Moçambique busca igualdade de gênero com novas leis e incentivo à educação
15/08/2010 - 08:10 | Elea Almeida e Gabriel Fernandes | Maputo – Opera Mundi
As mulheres em Moçambique vivem duas situações paradoxais na atualidade: por um lado, ocupam 40% das cadeiras no parlamento e um terço dos cargos em ministérios; por outro, não têm voz na sociedade ou incentivo à educação. A porcentagem de analfabetismo entre o gênero feminino é de 68%, enquanto entre o masculino é de 36%. A participação feminina na política – em cargos de liderança – é uma das maiores no continente. Contudo, as moçambicanas precisam enfrentar em seu cotidiano uma cultura e sociedade repressiva e machista.
Um dos consensos entre as organizações não-governamentais é o de que uma emancipação feminina concreta em Moçambique só acontecerá quando as bases de educação forem iguais para ambos os gêneros, o que não se relaciona diretamente com a porcentagem de mulheres no parlamento ou ministérios. O grande desafio, porém, está em superar as raízes culturais da desigualdade e da falta de valorização da educação para as meninas, parte de um trabalho que deve ser realizado junto à população, em especial nas zonas rurais.
Maria Elias Jonas, governadora de Maputo: "Quando educada a mulher sabe a importância da educação"
O ministério da Educação vem tomando medidas nesse sentido, na tentativa de informar sobre a importância da educação para todos e manter as meninas na escola. “Observamos que muitas garotas não iam à escola porque tinham que buscar água em locais muito distantes. Então, construímos poços nas comunidades. Resolvemos o problema de falta de água e as meninas podem ir à escola”, esclarece o vice-ministro Arlindo Chilundu. Como consequência disso, uma mãe que teve sua devida formação vai saber da relevância da educação na vida de uma pessoa e não vai deixar a filha ficar fora da escola. Por isso também há um grande incentivo atualmente para cursos de alfabetização para adultos, em especial as mulheres que se viram obrigadas a abandonar os estudos ainda meninas.

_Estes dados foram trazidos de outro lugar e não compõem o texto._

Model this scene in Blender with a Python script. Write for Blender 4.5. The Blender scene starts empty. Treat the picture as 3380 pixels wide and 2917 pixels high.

A agricultora Lídia Sitoe, moradora da zona rural da província de Maputo, é exemplo disso, voltando à escola após 48 anos fora. Toda a noite, depois de preparar o jantar para o filho mais velho, desempregado, e mais cinco netos, ela se arruma e vai ao curso de escrita e leitura que é dado na própria comunidade. “Quando educada a mulher sabe a importância da educação. Caso não tenha estudado não vai dar a mesma importância”, explica Maria Elias Jonas, governadora de Maputo.
Novas leis
Educação de meninas é chave para a busca de liberdade política e econômica em Moçambique
Além dos esforços na área de educação, em 2004 foi colocada em vigor a nova “Lei da Família” no país, implementando mudanças essenciais para a vida da mulher. Antes disso, quando a esposa enviuvava, além de perder o marido, fonte de sustento, perdia também o direito sobre os bens, que eram disputados pela família do homem. Sem herança e com acesso restrito ao crédito por discriminação nos bancos, a viúva afundava na pobreza. Agora, o acesso aos bens é garantido pela lei, mas em muitos casos ela não é executada.
Outra diferença aconteceu na questão do casamento de moçambicanas com estrangeiros. Quando uma mulher se casava com um marido estrangeiro, ela perdia sua nacionalidade automaticamente. Essa situação foi alterada.
A nova Lei da Família também dá às mulheres o direito de denunciar violência doméstica e receber proteção, além de estabelecer regras que influeciam o dia-a-dia da vida familiar para dar mais voz às esposas.
Anteriormente, o marido era visto pela legislatura moçambicana como o chefe da família responsável por todas as decisões referentes à vida de seus membros. Sendo assim, era o único com poder de decisão sobre os bens econômicos, além de ser o único com poder de decisão na criação dos filhos. A mulher não podia, por exemplo, matricular seus filhos na escola ou deixá-los de castigo sem a permissão do marido, segundo a lei. O homem tinha inclusive o direito de quebrar o contrato de trabalho da mulher com a empresa onde ela trabalhava se assim julgasse melhor.
Com os esforços unidos do governo moçambicano, as organizações estrangeiras e nacionais e a sociedade civil, a situação feminina vai se transfigurando aos poucos, sempre perseguindo o objetivo de dar igualdade de voz não só nas questões referentes à criação dos filhos e à vida conjugal, mas também na sociedade e decisões políticas. “Uma coisa é liberdade política, outra é a liberdade econômica da mulher, que passa necessariamente por intensificar o acesso da mulher à educação. Um trabalho para a emancipação completa da mulher vai levar muito tempo”, reforça Ana Rita Sithole, deputada já em seu quarto mandato.